The "I Love Rock 'n' Roll"-based deal involves agreements with proto-riot-grrrl Jett for her 1982 #1 hit cover of the song (originally by the Arrows) and with the song's writers, Jake Hooker and Alan Merrill. While most of the song's earnings are expected to come from airplay and sales of Jett's record, the deal also was attractive because of the potential for future covers of the song by other artists, Pullman said.

"We're looking at what a song has done in the last three to five years for a song that's that old," he said. "But when other people pick it up and record it, that's an upside."

It does not, however, necessarily signal that the Wall Street contingent is particularly enamored with wild rock 'n' rollers, said Jon Birger, who covers Wall Street for Crain's New York Business.

"It's part of a broader trend," Birger said, referring to a recent increase in the number of unorthodox bond deals of various types.

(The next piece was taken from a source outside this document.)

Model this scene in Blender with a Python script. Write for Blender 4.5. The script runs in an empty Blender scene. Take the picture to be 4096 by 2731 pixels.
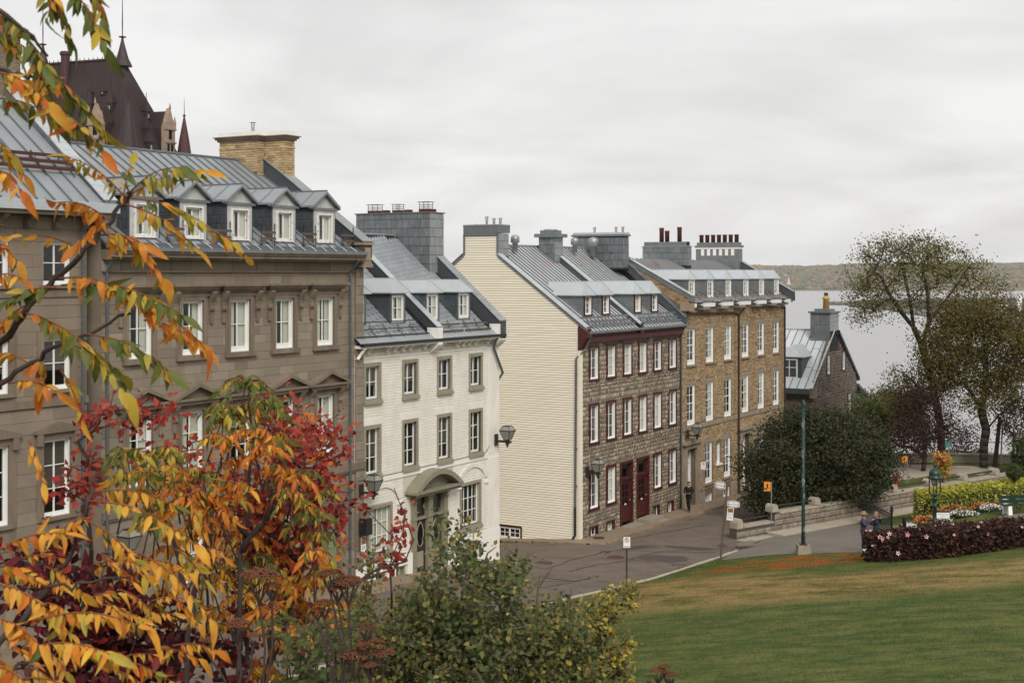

Other recent bond deals have been based on revenues from credit-card loans and overdue parking-tickets. "There was even some talk in New York City about securitizing payments due from deadbeat dads," Birger said.

Pullman said he's not looking for a single standout artist to bring the rock-bond trend into the mainstream; rather, he feels that successful deals can be set up around any number of musicians who are stars within specific genres.

"Bob Marley has a huge percentage of the reggae market in terms of his catalog," he said. "Other people might be Miles Davis, Dizzy Gillespie or Benny Goodman in jazz. Or heavy-metal bands like Metallica. To us, the Beatles aren't better than Bob Marley or Motown or vice versa. They're [each] the top echelon in their genre."

Not all analysts are confident that rock bonds will catch on, however.

"I would not hang my hat on them and say these deals are mainstream in the market, particularly with the volatility of the market today," said one industry bond specialist, who asked not to be named.

Still, that same skeptic said that imitation is revered in financial markets, so the trend may catch on as similar deals are proposed.

Birger agreed. "I'm not sure people like David Pullman think the only source of money is going to be in rock 'n' roll-type deals," he said. "He envisions securitizing earnings due to fiction authors and software writers."

Along those lines, while completing the Jett package, Pullman said he's also in negotiations for similar deals with authors, film producers and computer programmers.